Mennonite Heritage

The Bally Mennonite Congregation lives with gratitude for the many faithful persons who have lived and taught the way of following Jesus in this community for many years.


The roots of the Mennonite Church reach back to the era of the reform movements in Europe in the early 16th century. In 1525 in Zurich, Switzerland a group of diligent students of the Bible decided that baptism should be undertaken upon one’s understanding of, confession of, and determination to live the faith, and not simply because one was born to a Christian family or born in a region that was Christian.

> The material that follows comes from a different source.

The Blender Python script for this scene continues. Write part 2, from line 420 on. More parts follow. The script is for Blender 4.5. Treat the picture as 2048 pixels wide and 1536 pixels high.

This movement of earnest Christians, called “Anabaptists,” quickly spread to regions beyond Switzerland. In the Netherlands a Catholic priest by the name of Menno Simons joined and became a leader in this emerging reform movement. It was from him that the “Mennonite” name arose.

Bally, Pennsylvania

In the late 17th century a few Mennonites, along with members of the Quakers, emigrated from Europe to America and settled in Germantown (now part of Philadelphia). Later Mennonite immigrants moved up the Skippack and Perkiomen Creeks, and the settlement which is now Bally began around 1720 with the first meetinghouse being built in the 1730’s.

Mennonites, along with early Catholic, Lutheran and Reformed neighbors, have lived and worked together over the centuries in this thriving community of Bally.

Bally Mennonite Church is a member of the Franconia Mennonite Conference, a cluster of forty-three congregations located primarily in southeastern Pennsylvania. We participate in a variety of regional ministries such as retirement homes, schools, camps, and services for the developmentally disabled and the mentally ill.

Mennonite Church

We are also a member of Mennonite Church, USA, with a current membership of over 100,000. Through Mennonite Church, USA, we share in the work of Christian mission in North America and around the world. We support the educational work of our Mennonite colleges and seminaries.

The international relief and service arm of the Mennonite Church family is the Mennonite Central Committee. We aid in response to natural calamities through Mennonite Disaster Service. Through Mennonite World Conference we share in the fellowship of Mennonite churches around the globe.

Throughout the centuries Mennonites have practiced believers’ baptism, have sought to live out the teachings of Jesus, including the teaching of nonviolence and peacemaking, and have held the church as the orienting center of life.